Quella di Quazon, a nord-est di Manila, è una delle strutture carcerarie più fatiscenti delle Filippine. Costruita nel 1956 per ospitare 800 persone, conta oggi 3800 detenuti, oltre il 400% in più della capienza consentita. Basti pensare che in una cella che potrebbe ospitarne al massimo 20 ve ne sono invece fino a 200. Il fotografo Afp Noel Celis ha varcato la soglia di questo inferno, documentando la disumanità della condizione in cui versano i carcerati.
Se già l’esperienza in prigione è di per sé una condizione difficile da affrontare, sopravvivere nella Quazon City Jail è un’impresa piuttosto ardua. Un luogo dove la detenzione diventa una costante lotta per accaparrarsi qualche millimetro di spazio in più, e non morire letteralmente schiacciati dalla presenza degli altri. Una vera e propria tomba per i diritti umani fondamentali.
La prigione di Quazon, ma anche le altre del Paese, come quella di Manila e di Muntilupa, risultano dei posti infernali dove non vi è la minima considerazione dell’essere umano, con condizioni di vita miserabili e umilianti. Urgentissima è dunque la necessità di riformare l’intero sistema carcerario delle Filippine.
D’altronde, in un Paese il cui il neopresidente afferma che uccidere un giornalista è giusto, forse non ci si può aspettare molto altro. È così, infatti, che Rodrigo Duterte, ha esordito appena qualche mese. Come riporta Globalist.it, secondo Duterte
“Solo perché sei giornalista, non significa che tu sia esente dall’essere assassinato, un figlio di… Non c’è libertà di espressione che tenga, quando fai un torto a qualcuno”.
Addirittura “non c’è libertà di espressione che tenga”. Secondo l’opinione del neopresidente, in genere i giornalisti vengono uccisi perché sono corrotti. “Se sei un bravo giornalista, però, nessuno ti toccherà”, rassicura il presidente, conosciuto da tutti come the punisher (il giustiziere).
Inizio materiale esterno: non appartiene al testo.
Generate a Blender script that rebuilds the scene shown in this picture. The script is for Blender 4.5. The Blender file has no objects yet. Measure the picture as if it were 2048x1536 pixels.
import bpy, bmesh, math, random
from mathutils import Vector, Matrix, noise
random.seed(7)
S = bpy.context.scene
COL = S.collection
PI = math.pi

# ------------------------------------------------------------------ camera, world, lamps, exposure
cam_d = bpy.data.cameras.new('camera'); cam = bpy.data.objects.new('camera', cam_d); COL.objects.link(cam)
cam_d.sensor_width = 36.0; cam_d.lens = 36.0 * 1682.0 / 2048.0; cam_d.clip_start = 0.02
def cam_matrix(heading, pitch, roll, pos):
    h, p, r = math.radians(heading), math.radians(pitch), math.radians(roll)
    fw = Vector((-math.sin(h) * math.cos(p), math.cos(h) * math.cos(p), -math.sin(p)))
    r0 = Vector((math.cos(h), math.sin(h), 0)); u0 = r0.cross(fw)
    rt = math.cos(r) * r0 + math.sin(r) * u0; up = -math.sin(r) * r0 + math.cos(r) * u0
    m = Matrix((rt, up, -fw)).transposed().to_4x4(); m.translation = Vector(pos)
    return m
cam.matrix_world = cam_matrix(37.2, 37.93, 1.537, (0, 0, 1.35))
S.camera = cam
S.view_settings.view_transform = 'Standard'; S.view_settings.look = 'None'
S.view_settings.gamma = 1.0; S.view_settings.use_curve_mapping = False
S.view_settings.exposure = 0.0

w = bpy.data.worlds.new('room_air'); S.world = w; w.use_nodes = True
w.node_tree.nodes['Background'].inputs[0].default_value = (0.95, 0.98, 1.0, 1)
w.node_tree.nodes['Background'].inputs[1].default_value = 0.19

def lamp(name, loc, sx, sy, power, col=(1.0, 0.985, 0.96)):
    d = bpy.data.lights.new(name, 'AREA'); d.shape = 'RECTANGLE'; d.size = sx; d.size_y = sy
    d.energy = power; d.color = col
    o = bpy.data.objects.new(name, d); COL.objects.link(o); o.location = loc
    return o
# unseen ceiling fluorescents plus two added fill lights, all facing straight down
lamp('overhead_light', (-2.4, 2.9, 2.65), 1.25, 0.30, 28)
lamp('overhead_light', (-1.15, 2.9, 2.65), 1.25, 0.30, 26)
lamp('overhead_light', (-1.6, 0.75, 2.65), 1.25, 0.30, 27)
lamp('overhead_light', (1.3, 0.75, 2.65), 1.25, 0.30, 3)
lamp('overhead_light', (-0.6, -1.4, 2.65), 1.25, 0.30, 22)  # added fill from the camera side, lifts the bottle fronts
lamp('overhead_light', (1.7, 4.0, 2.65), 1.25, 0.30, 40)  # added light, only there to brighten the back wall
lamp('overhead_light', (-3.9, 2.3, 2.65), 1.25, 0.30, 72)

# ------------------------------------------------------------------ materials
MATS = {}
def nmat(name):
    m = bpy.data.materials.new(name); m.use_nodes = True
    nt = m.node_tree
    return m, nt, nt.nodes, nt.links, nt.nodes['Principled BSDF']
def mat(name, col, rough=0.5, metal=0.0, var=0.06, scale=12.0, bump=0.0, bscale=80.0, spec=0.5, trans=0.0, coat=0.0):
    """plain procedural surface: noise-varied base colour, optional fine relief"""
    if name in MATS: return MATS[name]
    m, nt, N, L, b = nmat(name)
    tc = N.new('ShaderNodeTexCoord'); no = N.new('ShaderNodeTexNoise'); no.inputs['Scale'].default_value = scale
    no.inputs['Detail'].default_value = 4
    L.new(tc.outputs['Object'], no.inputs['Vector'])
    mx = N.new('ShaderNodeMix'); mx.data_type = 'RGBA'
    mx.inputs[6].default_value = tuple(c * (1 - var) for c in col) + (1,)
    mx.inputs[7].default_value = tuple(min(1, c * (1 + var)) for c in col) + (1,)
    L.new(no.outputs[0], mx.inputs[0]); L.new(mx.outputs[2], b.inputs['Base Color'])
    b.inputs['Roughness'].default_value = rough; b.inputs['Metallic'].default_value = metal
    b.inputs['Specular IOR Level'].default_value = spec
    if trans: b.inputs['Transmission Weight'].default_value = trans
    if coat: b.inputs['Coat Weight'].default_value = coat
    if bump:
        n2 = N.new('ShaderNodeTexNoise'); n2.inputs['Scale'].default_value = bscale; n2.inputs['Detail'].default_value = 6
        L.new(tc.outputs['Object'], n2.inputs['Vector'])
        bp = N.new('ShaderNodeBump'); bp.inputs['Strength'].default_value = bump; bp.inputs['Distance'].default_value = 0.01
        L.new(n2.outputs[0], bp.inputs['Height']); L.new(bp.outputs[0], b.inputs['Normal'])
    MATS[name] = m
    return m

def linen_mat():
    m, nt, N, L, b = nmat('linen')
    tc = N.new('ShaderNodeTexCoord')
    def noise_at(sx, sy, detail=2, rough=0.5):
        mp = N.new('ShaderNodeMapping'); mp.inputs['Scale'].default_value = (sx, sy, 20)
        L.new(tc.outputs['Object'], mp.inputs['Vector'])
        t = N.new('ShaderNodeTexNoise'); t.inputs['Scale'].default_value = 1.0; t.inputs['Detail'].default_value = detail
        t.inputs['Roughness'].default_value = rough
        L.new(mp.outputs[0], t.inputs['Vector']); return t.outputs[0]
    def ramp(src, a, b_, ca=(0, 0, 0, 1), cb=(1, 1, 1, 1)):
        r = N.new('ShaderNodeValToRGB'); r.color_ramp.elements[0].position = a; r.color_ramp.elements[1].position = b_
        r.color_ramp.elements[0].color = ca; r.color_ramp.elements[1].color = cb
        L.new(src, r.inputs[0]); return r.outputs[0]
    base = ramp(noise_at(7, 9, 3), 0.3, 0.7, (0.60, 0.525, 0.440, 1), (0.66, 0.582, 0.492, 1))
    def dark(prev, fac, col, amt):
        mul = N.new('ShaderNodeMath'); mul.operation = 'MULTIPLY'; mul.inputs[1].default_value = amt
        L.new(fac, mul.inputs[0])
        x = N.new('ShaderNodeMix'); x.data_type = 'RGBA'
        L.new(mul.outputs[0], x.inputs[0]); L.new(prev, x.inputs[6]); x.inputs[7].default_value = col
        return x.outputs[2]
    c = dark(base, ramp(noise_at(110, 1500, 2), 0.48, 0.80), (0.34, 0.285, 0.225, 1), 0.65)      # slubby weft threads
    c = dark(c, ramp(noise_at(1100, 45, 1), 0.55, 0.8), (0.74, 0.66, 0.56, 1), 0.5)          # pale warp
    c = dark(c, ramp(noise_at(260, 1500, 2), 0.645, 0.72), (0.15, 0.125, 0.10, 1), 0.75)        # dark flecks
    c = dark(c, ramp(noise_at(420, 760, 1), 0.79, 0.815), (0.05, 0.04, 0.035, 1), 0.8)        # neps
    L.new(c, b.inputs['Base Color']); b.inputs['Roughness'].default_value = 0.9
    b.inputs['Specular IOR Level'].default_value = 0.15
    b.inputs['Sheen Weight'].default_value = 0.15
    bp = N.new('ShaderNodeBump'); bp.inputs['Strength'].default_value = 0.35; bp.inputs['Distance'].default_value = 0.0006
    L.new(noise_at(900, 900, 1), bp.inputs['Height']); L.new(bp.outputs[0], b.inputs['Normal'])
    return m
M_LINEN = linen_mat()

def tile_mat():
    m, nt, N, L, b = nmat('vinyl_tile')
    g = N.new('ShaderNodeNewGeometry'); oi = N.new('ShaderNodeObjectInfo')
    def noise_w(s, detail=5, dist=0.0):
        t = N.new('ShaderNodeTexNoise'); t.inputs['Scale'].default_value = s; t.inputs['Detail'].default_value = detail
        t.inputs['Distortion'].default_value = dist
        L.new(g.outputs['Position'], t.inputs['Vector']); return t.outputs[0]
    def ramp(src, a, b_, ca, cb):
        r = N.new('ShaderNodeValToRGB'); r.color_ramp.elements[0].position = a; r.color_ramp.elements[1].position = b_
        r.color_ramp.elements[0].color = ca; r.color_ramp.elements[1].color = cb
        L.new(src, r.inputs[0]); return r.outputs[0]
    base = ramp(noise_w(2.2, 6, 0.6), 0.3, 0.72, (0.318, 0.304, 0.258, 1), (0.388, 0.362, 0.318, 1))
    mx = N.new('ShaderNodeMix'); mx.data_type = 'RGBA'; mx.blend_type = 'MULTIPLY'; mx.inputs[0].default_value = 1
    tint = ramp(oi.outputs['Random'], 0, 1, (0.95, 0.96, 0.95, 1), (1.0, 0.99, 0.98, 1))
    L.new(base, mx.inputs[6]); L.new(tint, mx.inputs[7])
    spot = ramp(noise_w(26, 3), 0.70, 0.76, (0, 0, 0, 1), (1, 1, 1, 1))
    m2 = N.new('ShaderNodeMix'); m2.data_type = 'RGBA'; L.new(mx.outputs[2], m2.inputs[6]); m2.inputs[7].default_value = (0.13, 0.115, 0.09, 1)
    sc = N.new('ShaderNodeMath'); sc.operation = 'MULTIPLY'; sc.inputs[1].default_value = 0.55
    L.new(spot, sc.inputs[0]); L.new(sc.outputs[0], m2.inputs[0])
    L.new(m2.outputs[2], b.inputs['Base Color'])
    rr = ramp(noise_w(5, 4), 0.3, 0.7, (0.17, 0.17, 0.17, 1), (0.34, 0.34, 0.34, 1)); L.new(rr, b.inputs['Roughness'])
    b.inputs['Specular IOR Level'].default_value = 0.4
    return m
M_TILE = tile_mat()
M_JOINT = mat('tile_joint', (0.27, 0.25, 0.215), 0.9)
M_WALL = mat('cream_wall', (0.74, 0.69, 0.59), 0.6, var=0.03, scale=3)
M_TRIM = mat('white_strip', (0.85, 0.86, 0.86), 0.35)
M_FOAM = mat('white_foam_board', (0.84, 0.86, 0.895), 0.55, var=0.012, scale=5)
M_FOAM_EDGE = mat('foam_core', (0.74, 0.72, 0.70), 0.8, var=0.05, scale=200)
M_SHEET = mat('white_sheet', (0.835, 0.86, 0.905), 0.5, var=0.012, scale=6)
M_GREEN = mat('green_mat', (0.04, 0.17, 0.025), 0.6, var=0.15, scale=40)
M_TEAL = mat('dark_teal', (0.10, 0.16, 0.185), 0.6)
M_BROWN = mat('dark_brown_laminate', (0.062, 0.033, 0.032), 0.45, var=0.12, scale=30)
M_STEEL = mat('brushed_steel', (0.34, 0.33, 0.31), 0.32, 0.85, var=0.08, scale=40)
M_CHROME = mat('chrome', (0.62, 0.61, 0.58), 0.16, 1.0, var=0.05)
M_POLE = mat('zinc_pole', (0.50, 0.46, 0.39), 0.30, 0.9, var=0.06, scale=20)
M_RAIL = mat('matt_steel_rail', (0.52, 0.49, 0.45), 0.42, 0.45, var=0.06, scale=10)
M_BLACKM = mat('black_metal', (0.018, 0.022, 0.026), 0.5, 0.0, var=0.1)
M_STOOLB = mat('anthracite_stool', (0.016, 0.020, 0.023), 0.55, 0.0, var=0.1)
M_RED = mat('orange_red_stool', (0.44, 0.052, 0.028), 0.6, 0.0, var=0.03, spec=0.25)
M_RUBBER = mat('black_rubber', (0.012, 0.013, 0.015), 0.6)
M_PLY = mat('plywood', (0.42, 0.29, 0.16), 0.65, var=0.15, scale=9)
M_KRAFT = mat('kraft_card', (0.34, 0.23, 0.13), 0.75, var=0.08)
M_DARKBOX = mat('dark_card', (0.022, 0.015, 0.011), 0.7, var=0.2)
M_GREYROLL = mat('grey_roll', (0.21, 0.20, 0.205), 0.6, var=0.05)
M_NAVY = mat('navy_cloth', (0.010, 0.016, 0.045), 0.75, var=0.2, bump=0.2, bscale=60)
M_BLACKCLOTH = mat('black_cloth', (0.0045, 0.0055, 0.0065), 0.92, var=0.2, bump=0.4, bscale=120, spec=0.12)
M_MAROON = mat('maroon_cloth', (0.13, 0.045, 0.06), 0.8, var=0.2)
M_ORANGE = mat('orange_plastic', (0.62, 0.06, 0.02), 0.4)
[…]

Oltraggioso il bavaglio nei confronti dei media operato dallo Stato. Le Filippine è infatti uno dei Paesi più pericolosi per la libertà di stampa. Solo lo scorso anno sono stati uccisi 7 giornalisti e quest’anno sono già 2 i reporter scomparsi. La stessa Federazione Internazionale della stampa afferma che il Paese è lo stato asiatico più a rischio per chi racconta la verità, prima delle Filippine solo l’Iraq è più pericoloso.